What this task involves
Restate the whole of the material. Keep every word, and drop the pictures.

Stored data
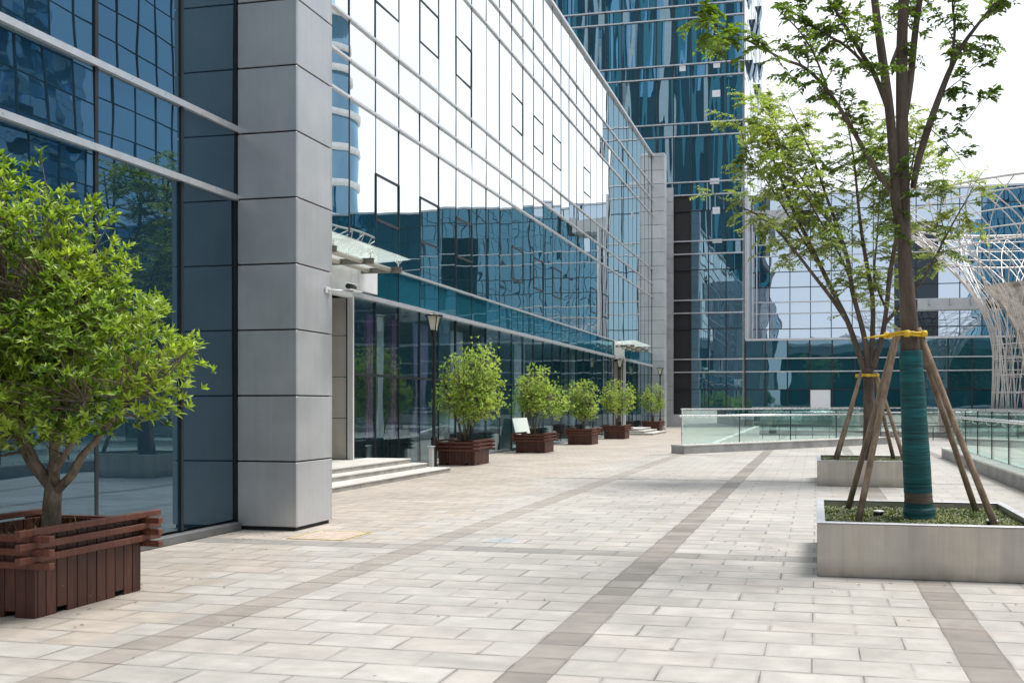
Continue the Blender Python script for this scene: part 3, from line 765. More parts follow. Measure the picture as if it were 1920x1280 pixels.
# ================================================================ foliage tools
def leafmesh(m, p, d, up, ln, wd, fold=.25):
    """one folded leaf: two quads meeting at the midrib, base p, direction d"""
    d = d.normalized(); s = d.cross(up)
    s = s.normalized() if s.length > 1e-4 else d.orthogonal().normalized()
    n = s.cross(d)
    dr = n*(-.12*ln)
    a = p; b = p+d*ln*.45; c = p+d*ln+dr
    l1 = p+d*ln*.32+s*wd*.5+n*wd*fold; l2 = p+d*ln*.68+s*wd*.36+n*wd*fold*.6+dr*.4
    r1 = p+d*ln*.32-s*wd*.5+n*wd*fold; r2 = p+d*ln*.68-s*wd*.36+n*wd*fold*.6+dr*.4
    m.add([a, b, c, l1, l2, r1, r2], [(0, 1, 4, 3), (1, 2, 4), (0, 5, 6, 1), (1, 6, 2)])
def rv(R): 
    while True:
        v = Vector((R.uniform(-1,1), R.uniform(-1,1), R.uniform(-1,1)))
        if .05 < v.length < 1: return v.normalized()

def potted_tree(loc, label, lobes, nwh, per, leaf, wd, mat, seed, trunk, limbs, name='potted_tree', group=None, twigfrac=.3, zsoil=.5):
    """trunk: list of (x,y,z,r) relative to loc; limbs: list of such lists; lobes: (cx,cy,cz,rx,ry,rz)"""
    R = random.Random(seed); L0 = Vector(loc)
    t = thing(name, loc, label, 'tree', group)
    m = MB(); m.tube([L0+Vector(p[:3]) for p in trunk], [p[3] for p in trunk], 12)
    nodes = []
    for lb_ in limbs:
        m.tube([L0+Vector(p[:3]) for p in lb_], [p[3] for p in lb_], 8)
        for a, b in zip(lb_[:-1], lb_[1:]):
            for k in range(4): nodes.append((Vector(a[:3]).lerp(Vector(b[:3]), k/4), a[3]))
        nodes.append((Vector(lb_[-1][:3]), lb_[-1][3]))
    m.build('trunk', BARK2, t)
    tot = sum(l[3]*l[4]*l[5] for l in lobes); lm = MB(); tm = MB()
    for l in lobes:
        cnt = int(nwh*l[3]*l[4]*l[5]/tot)
        k = 0
        while k < cnt:
            v = rv(R)
            rr = (R.random()**.33)
            if rr < .45: continue
            nz = noise.noise(v*2.3+Vector((seed, l[0]*3, 0)))*.28 + noise.noise(v*5+Vector((seed*3, 0, 0)))*.12
            rr = rr*(1+nz)
            p = Vector((l[0]+v.x*l[3]*rr, l[1]+v.y*l[4]*rr, l[2]+v.z*l[5]*rr))
            if noise.noise(p*2.2+Vector((seed*7, 1, 2))) < -.22: 
                k += .35; continue
            k += 1
            o = (v*.55+Vector((0,0,.75))+rv(R)*.35).normalized()
            P = L0+p
            nl = per+R.choice((-1, 0, 1))
            a0 = R.uniform(0, 6.28); e1 = o.orthogonal().normalized(); e2 = o.cross(e1)
            for q in range(nl):
                a = a0+q*2*pi/nl+R.uniform(-.3, .3); tiltv = R.uniform(.25, 1.25)
                d = (o*cos(tiltv)+(e1*cos(a)+e2*sin(a))*sin(tiltv))
                leafmesh(lm, P+o*R.uniform(-.35, .1)*leaf, d, o, leaf*R.uniform(.5, 1.2), wd*R.uniform(.7, 1.2))
            if R.random() < twigfrac:
                b = min(nodes, key=lambda nn_: (nn_[0]-p).length+R.uniform(0, .15))
                mid = b[0].lerp(p, .5)+rv(R)*.05-Vector((0,0,.04))
                tm.tube([L0+b[0], L0+mid, P-o*.01], [min(.012, b[1]*.6), .006, .003], 4, False)
    tm.build('twigs', BARK2, t)
    lm.build('crown', mat, t)
    return t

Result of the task
Continue the Blender Python script for this scene: part 3, from line 765. More parts follow. Measure the picture as if it were 1920x1280 pixels.
# ================================================================ foliage tools
def leafmesh(m, p, d, up, ln, wd, fold=.25):
    """one folded leaf: two quads meeting at the midrib, base p, direction d"""
    d = d.normalized(); s = d.cross(up)
    s = s.normalized() if s.length > 1e-4 else d.orthogonal().normalized()
    n = s.cross(d)
    dr = n*(-.12*ln)
    a = p; b = p+d*ln*.45; c = p+d*ln+dr
    l1 = p+d*ln*.32+s*wd*.5+n*wd*fold; l2 = p+d*ln*.68+s*wd*.36+n*wd*fold*.6+dr*.4
    r1 = p+d*ln*.32-s*wd*.5+n*wd*fold; r2 = p+d*ln*.68-s*wd*.36+n*wd*fold*.6+dr*.4
    m.add([a, b, c, l1, l2, r1, r2], [(0, 1, 4, 3), (1, 2, 4), (0, 5, 6, 1), (1, 6, 2)])
def rv(R): 
    while True:
        v = Vector((R.uniform(-1,1), R.uniform(-1,1), R.uniform(-1,1)))
        if .05 < v.length < 1: return v.normalized()

def potted_tree(loc, label, lobes, nwh, per, leaf, wd, mat, seed, trunk, limbs, name='potted_tree', group=None, twigfrac=.3, zsoil=.5):
    """trunk: list of (x,y,z,r) relative to loc; limbs: list of such lists; lobes: (cx,cy,cz,rx,ry,rz)"""
    R = random.Random(seed); L0 = Vector(loc)
    t = thing(name, loc, label, 'tree', group)
    m = MB(); m.tube([L0+Vector(p[:3]) for p in trunk], [p[3] for p in trunk], 12)
    nodes = []
    for lb_ in limbs:
        m.tube([L0+Vector(p[:3]) for p in lb_], [p[3] for p in lb_], 8)
        for a, b in zip(lb_[:-1], lb_[1:]):
            for k in range(4): nodes.append((Vector(a[:3]).lerp(Vector(b[:3]), k/4), a[3]))
        nodes.append((Vector(lb_[-1][:3]), lb_[-1][3]))
    m.build('trunk', BARK2, t)
    tot = sum(l[3]*l[4]*l[5] for l in lobes); lm = MB(); tm = MB()
    for l in lobes:
        cnt = int(nwh*l[3]*l[4]*l[5]/tot)
        k = 0
        while k < cnt:
            v = rv(R)
            rr = (R.random()**.33)
            if rr < .45: continue
            nz = noise.noise(v*2.3+Vector((seed, l[0]*3, 0)))*.28 + noise.noise(v*5+Vector((seed*3, 0, 0)))*.12
            rr = rr*(1+nz)
            p = Vector((l[0]+v.x*l[3]*rr, l[1]+v.y*l[4]*rr, l[2]+v.z*l[5]*rr))
            if noise.noise(p*2.2+Vector((seed*7, 1, 2))) < -.22: 
                k += .35; continue
            k += 1
            o = (v*.55+Vector((0,0,.75))+rv(R)*.35).normalized()
            P = L0+p
            nl = per+R.choice((-1, 0, 1))
            a0 = R.uniform(0, 6.28); e1 = o.orthogonal().normalized(); e2 = o.cross(e1)
            for q in range(nl):
                a = a0+q*2*pi/nl+R.uniform(-.3, .3); tiltv = R.uniform(.25, 1.25)
                d = (o*cos(tiltv)+(e1*cos(a)+e2*sin(a))*sin(tiltv))
                leafmesh(lm, P+o*R.uniform(-.35, .1)*leaf, d, o, leaf*R.uniform(.5, 1.2), wd*R.uniform(.7, 1.2))
            if R.random() < twigfrac:
                b = min(nodes, key=lambda nn_: (nn_[0]-p).length+R.uniform(0, .15))
                mid = b[0].lerp(p, .5)+rv(R)*.05-Vector((0,0,.04))
                tm.tube([L0+b[0], L0+mid, P-o*.01], [min(.012, b[1]*.6), .006, .003], 4, False)
    tm.build('twigs', BARK2, t)
    lm.build('crown', mat, t)
    return t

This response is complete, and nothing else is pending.